SPOLETO – “…Ebbi la consapevolezza, chiara come quella di dover morire, di amarla più di qualsiasi cosa avessi mai visto o potuto immaginare. Di lei restava soltanto l’eco di foglie morte della ninfetta che avevo conosciuto. Ma io l’amavo, questa Lolita pallida e contaminata…” queste alcune delle frasi tratte da Lolita, il romanzo di Nabokov al quale Marco Martani fa riferimento quando dal pubblico in sala una voce di donna si alza per chiedergli quale sia il romanzo per cui darebbe via una gamba. L’autore di Come un padre presentato sabato 25 maggio a Spoleto non ha dubbi: tra i tanti, sicuramente Lolita.
La curiosità del pubblico non si è placata ed è stata diretta da chi moderava, la giornalista del Messaggero Antonella Manni che, dopo aver introdotto l’assessore alla Cultura Ada Urbani dandole l’onere dell’apertura, presentava il nuovo lavoro di Marco Martani. Lo sceneggiatore spoletino ha spiegato la visione data a questo suo tipo di narrazione edito da DeA Planeta, casa editrice nata dal connubio tra la DeAgostini e lo spagnolo Grupo Planeta, già di interesse per i produttori del cinema americano: “Passati dieci anni il personaggio mi aveva talmente intrigato… Avevo bisogno di scrivere un racconto in modo individuale, un lavoro singolo e non di gruppo come si fa con la sceneggiatura”. Dieci anni passati con il protagonista, Orso, un guerriero dal cuore addormentato, un killer della mala che nel paradosso di vivere una vita illecita sfugge al destino di essere padre per difendere la donna che ha amato e la loro figlioletta dalla spietata organizzazione di cui fa parte e forse anche da sé stesso. Ecco allora che le fragilità umane rientrano nel raccordo di una scelta dolorosa che l’autore compie per uno scopo: rendere Orso più umano anche se frutto della sua immaginazione, donandogli caratteristiche che agli occhi dei lettori possano essere condivisibili.

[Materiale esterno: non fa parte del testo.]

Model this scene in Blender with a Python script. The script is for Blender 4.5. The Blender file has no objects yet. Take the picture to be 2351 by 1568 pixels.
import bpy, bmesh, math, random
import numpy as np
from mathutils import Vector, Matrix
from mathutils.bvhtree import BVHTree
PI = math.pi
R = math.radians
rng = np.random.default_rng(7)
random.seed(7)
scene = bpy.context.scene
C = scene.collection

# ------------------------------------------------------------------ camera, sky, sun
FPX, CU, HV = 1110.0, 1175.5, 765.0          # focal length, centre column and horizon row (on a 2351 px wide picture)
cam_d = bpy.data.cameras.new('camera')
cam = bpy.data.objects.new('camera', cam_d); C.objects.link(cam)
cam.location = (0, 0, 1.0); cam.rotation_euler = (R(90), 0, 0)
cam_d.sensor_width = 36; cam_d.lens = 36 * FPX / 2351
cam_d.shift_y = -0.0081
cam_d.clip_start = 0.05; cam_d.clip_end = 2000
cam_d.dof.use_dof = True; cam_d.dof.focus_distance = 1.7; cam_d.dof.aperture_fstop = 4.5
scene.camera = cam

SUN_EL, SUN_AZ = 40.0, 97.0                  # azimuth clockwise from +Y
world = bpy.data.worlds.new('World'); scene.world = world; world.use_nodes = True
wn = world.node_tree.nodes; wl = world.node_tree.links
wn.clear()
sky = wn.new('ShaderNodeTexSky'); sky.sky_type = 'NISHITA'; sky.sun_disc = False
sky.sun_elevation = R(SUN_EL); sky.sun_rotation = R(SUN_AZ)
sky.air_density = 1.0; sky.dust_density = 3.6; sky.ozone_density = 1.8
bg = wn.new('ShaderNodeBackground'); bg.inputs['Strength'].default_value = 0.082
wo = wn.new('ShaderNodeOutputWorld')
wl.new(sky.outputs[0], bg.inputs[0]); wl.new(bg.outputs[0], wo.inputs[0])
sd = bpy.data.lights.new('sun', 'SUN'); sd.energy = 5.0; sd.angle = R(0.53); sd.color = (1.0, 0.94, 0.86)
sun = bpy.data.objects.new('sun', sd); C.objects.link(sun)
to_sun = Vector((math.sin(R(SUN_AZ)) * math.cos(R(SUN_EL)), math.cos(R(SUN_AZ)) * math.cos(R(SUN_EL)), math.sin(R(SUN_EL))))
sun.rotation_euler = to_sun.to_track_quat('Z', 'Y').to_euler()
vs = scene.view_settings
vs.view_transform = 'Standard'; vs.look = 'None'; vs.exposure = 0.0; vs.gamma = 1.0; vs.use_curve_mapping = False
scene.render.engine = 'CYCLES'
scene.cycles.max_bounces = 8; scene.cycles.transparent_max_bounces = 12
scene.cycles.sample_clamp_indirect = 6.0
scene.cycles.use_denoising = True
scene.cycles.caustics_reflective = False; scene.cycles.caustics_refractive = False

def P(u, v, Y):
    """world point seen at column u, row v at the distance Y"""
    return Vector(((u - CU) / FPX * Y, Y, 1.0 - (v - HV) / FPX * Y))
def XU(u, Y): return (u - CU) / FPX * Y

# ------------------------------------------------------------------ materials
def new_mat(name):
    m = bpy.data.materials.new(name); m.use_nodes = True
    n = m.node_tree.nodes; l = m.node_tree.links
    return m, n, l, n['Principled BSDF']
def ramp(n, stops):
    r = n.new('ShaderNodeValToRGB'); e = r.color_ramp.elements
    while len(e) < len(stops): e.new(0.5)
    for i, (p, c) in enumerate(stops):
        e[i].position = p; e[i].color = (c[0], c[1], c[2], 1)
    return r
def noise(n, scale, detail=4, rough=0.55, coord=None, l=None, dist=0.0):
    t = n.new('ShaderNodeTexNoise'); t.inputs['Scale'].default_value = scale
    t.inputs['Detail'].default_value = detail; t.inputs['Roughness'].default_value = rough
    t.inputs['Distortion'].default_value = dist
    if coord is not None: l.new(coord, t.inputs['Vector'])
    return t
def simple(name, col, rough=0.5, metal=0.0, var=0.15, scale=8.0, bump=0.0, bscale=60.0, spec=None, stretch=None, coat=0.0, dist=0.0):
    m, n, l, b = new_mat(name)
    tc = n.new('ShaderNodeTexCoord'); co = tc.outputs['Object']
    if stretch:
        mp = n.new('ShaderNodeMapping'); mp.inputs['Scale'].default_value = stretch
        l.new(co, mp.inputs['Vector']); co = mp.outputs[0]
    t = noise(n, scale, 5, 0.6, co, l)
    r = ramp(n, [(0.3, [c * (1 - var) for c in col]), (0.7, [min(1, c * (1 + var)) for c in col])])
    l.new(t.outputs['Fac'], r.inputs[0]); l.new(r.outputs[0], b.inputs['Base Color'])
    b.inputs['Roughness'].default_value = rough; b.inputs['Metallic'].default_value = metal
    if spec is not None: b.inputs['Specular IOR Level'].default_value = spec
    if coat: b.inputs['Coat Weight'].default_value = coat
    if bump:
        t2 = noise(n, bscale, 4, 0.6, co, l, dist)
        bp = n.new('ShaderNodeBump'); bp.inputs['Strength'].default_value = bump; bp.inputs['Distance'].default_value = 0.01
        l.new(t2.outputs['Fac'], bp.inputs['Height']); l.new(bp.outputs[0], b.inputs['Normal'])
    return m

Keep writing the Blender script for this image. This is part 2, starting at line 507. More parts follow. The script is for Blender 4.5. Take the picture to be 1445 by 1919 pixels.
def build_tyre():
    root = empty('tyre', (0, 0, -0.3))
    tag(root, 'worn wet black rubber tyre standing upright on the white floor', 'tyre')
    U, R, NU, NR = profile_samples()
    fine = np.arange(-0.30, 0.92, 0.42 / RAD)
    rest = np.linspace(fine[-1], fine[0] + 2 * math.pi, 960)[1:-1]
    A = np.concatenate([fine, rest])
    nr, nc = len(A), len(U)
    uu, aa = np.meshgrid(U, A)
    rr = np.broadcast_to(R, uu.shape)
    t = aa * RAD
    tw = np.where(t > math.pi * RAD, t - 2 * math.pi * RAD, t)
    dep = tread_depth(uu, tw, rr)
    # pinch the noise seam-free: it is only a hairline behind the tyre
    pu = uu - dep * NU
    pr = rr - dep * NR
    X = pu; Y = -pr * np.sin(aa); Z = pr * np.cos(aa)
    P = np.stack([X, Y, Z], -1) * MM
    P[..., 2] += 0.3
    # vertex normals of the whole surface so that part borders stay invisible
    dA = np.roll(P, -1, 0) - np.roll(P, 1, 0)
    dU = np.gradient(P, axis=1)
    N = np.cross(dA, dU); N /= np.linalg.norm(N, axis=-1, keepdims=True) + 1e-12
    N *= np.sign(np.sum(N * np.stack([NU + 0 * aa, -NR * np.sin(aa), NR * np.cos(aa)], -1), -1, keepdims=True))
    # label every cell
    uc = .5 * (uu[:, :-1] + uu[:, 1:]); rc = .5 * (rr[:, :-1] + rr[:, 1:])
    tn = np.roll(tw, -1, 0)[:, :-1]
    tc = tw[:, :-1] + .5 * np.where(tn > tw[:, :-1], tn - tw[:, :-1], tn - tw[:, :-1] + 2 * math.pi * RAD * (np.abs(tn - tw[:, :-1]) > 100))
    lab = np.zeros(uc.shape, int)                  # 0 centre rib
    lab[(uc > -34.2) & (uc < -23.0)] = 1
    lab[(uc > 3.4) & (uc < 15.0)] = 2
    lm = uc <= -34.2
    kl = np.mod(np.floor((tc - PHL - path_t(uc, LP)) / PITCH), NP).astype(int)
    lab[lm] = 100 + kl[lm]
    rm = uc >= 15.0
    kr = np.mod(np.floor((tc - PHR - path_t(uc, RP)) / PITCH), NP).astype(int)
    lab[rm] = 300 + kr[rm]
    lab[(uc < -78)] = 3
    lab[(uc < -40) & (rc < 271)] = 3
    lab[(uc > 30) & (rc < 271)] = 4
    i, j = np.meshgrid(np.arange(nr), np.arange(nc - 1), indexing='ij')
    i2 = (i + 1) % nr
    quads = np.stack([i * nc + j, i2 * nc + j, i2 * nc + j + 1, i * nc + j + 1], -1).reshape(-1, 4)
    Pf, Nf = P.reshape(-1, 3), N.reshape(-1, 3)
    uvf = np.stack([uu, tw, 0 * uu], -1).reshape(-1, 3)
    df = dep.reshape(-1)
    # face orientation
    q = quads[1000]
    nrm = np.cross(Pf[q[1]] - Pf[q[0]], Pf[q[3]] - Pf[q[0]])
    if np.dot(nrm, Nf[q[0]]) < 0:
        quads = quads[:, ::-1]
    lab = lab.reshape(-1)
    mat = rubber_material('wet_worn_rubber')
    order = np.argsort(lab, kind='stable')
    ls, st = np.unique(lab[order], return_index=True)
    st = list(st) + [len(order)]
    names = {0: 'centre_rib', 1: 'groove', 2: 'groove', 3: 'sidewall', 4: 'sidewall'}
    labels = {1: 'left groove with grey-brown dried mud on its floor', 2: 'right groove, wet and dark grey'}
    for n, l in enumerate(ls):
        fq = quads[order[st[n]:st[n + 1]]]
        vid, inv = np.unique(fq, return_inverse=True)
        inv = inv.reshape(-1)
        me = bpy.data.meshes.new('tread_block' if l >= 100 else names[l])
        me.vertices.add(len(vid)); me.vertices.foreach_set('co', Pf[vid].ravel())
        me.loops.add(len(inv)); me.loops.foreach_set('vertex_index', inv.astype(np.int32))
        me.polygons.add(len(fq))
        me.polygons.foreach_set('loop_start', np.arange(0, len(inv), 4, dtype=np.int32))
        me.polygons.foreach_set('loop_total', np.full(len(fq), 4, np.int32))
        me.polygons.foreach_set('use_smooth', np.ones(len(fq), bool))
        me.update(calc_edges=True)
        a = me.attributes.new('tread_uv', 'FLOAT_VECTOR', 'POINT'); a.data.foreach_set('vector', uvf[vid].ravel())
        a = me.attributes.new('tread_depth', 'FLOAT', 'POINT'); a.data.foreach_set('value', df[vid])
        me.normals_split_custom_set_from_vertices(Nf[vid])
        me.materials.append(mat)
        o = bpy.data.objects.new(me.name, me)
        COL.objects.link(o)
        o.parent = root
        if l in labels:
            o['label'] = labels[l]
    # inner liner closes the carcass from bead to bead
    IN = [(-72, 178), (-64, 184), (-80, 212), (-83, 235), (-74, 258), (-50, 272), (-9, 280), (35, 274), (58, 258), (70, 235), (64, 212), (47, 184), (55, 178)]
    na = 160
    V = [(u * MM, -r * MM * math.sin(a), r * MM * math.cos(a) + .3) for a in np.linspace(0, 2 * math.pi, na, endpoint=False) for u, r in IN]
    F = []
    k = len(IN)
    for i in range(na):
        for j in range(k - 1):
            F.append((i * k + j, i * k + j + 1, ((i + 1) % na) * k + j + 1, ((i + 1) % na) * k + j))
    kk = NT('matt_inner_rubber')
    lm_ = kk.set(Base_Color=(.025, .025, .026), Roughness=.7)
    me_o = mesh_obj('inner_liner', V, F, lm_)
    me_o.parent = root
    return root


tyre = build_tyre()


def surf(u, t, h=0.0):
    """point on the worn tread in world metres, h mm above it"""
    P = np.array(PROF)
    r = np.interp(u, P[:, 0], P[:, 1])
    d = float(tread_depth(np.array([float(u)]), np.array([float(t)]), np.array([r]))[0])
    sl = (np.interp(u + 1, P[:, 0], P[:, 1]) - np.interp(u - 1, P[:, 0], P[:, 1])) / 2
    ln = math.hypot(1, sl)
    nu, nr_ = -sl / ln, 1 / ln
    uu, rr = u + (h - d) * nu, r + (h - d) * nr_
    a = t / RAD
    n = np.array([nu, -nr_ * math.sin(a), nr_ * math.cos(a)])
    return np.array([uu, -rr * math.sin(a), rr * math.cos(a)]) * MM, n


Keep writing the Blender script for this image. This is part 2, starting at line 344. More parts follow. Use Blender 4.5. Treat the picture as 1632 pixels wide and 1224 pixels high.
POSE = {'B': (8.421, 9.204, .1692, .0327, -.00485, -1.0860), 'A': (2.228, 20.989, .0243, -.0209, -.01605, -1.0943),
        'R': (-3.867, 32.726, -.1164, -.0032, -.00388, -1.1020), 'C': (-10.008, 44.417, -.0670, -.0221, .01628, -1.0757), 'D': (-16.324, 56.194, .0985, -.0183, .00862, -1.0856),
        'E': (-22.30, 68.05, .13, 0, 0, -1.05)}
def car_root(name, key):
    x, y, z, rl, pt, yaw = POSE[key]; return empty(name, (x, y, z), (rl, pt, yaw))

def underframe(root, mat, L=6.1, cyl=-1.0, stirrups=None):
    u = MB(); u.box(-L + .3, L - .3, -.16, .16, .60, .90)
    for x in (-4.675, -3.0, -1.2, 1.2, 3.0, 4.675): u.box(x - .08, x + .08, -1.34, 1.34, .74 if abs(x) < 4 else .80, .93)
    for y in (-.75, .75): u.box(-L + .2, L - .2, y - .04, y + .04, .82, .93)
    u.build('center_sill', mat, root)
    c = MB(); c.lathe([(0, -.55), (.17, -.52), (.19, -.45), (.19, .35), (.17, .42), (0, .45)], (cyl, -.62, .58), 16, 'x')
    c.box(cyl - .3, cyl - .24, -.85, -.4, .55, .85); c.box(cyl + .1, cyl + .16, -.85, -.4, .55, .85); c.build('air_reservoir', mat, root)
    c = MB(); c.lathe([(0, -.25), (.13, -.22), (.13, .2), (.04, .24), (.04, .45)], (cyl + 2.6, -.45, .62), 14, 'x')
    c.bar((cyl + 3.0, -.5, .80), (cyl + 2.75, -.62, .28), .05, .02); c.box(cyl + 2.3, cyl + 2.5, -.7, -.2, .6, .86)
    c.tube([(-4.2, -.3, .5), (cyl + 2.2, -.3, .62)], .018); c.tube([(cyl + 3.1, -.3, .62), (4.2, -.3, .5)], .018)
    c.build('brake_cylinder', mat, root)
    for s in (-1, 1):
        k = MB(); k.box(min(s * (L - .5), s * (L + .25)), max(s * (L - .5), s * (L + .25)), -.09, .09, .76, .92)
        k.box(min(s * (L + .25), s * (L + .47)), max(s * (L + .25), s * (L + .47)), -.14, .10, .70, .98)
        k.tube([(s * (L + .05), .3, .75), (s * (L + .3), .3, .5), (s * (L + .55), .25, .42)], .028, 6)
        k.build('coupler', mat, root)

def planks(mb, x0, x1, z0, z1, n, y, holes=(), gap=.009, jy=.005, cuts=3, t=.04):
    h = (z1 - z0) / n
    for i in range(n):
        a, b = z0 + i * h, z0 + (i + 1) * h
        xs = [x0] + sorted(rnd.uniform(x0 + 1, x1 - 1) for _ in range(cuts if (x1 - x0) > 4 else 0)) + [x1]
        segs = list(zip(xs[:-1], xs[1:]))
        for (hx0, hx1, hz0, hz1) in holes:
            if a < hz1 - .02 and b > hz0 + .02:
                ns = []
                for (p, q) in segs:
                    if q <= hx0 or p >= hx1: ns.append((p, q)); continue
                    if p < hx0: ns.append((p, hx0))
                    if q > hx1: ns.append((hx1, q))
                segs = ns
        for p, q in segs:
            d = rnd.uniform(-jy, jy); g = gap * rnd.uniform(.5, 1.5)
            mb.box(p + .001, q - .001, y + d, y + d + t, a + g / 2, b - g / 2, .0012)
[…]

Un padre mancato e mancante, “credo che nessuno riesca a non attivare l’aspetto sentimentale, non siamo macchine” commenta Martani mentre ripensa alla sua trama come ad una “(ri)educazione sentimentale” del noir, di fatto inattiva come la intendeva Flaubert nel suo originale del 1869. Nella sala conferenze di Palazzo Mauri l’elogio alla letteratura si esprime nelle gesta di “un uomo speciale in una situazione normale”, un mondo altro che l’autore esplora con incanto: “Mentre scrivevo mi sono sorpreso a tradire lo schema mentale che da sceneggiatore mi ero fatto, trasportato dalle azioni dei personaggi”, un binomio di linguaggi che ritorna spesso nei suoi discorsi non potendo egli scindere, senza particolare rammarico, tra la professione che svolge e la persona che è, condizionato inconsciamente dai libri che ha letto e affaticato ma grato per quelle letture.